The Elon group took part in a workshop on "Navigating Privilege and Identity in Multifaith Engagement" for the President's Interfaith and Community Service Campus Challenge.
Students and staff from the Truitt Center for Religious and Spiritual Life joined students from Georgetown University to present a workshop on privilege and identity at Howard University for the fifth annual President’s Interfaith and Community Service Campus Challenge.
Elon also was acknowleged as a school “with distinction” on the President’s Interfaith and Community Service Honor Roll.
The Sept. 10-11 national gathering included students, faculty, staff and administrators from colleges and university across the United States, as well as leading interfaith and nonprofit organizations that engage diverse religious communities in community service and working together to promote the common good. This year’s conference included a video address from President Barack Obama, as well as an interfaith panel led by Eboo Patel, founder and president of Interfaith Youth Core.

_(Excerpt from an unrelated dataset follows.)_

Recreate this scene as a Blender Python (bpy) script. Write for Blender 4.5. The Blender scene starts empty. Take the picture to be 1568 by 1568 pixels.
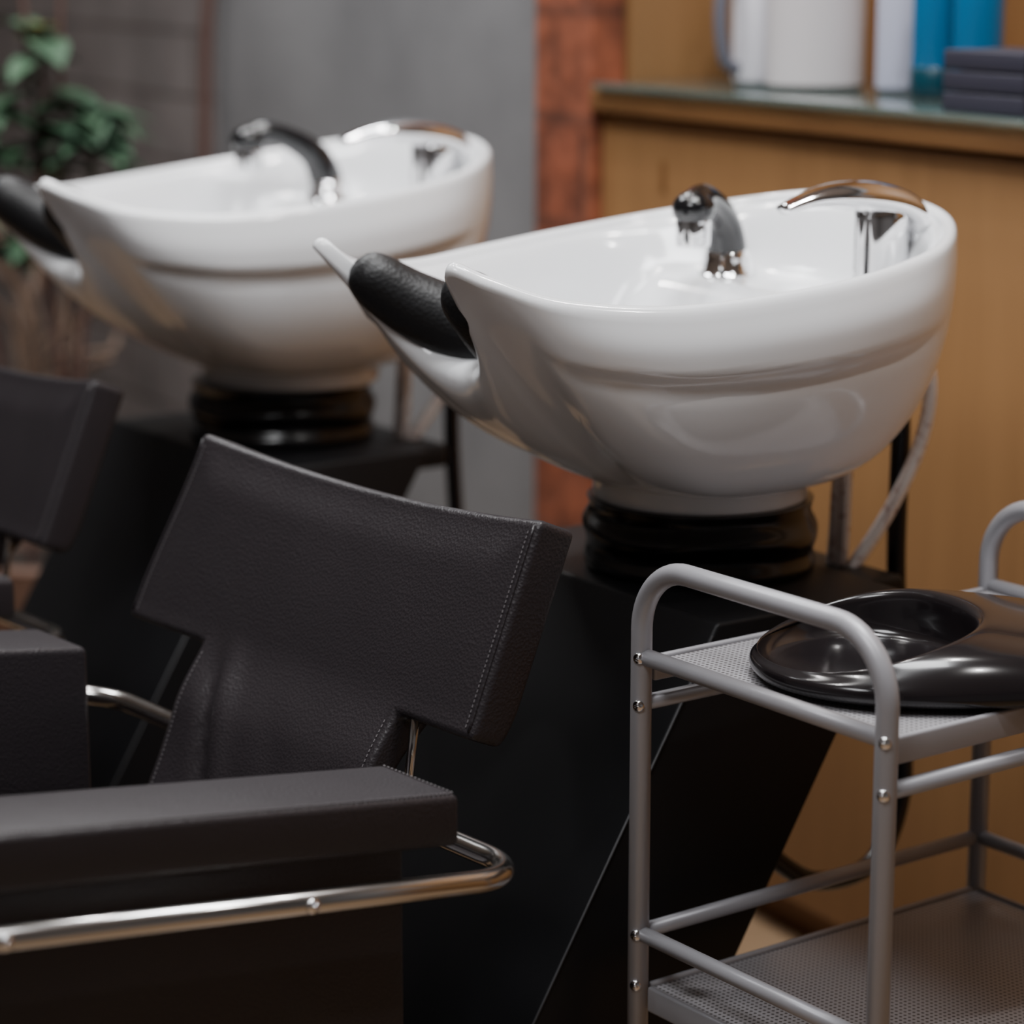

The workshop focused on the importance of addressing and “Navigating Privilege and Identity in Multifaith Engagement,” and highlighted recent and ongoing partnerships at Elon University between the Truitt Center and the Center for Race, Ethnicity, and Diversity Education and the Gender and LGBTQIA Center. Joel Harter, associate chaplain for Protestant life, began the workshop by acknowledging the assistance of Carla Fullwood, associate director for the CREDE, in planning the workshop presentation.
To demonstrate the complexity and intersectionality of identity, Elon sophomore Donita Sharkey led the audience of 50 participants in an exercise, where people in pairs each completed the phrase – “I am…” – with five different descriptors. She then noted how people from minority or subordinate identities are more likely to identify their subordinate identities than people from dominant identities.
For example, a Muslim or Jewish student is more likely to identify “I am Muslim” or “I am Jewish” than a Christian student to say “I am Christian.”
Yasmine Arrington ’15, now a Howard Divinity School student, provided multiple examples of privilege. “We often think about white privilege or male privilege,” she said, “but there’s also right-handed privilege. Imagine being left-handed and walking into a classroom full of only right-handed desks.”
Following a video demonstrating a “privilege walk,” Elon sophomore Olivia Arges shared examples of Christian privilege. Christians can expect time off for their major holidays, and they can easily find food, decorations and music for their major holidays. That’s often not the case for members of other faiths in our society.
Elon’s presentation concluded with Diana Abrahams, multifaith coordinator, and Anna Torres-Zeb, coordinator for Muslim Life, sharing about how Jews and Muslims experience Christian privilege at Elon and in American society generally. Two students from Georgetown University, Timothy Loh and Spencer Crawford, then discussed the politics and privilege involved in the sacred spaces that are often available to different religious traditions on college campuses.
During the follow-up discussion, Olivia Arges noted the value of neutral spaces, like Elon University’s Sacred Space, which are not identifiable with any tradition and used by multiple religious traditions.
“Shared spaces like the Numen Lumen Pavilion also create opportunities for interaction and building relationships among different religious communities,” Arges said.
Abrahams underscored the importance of including non-religious and religiously unaffiliated students in multifaith engagement, noting that words like “multi-faith” and even “spiritual” are inadequate to the inner lives of many students.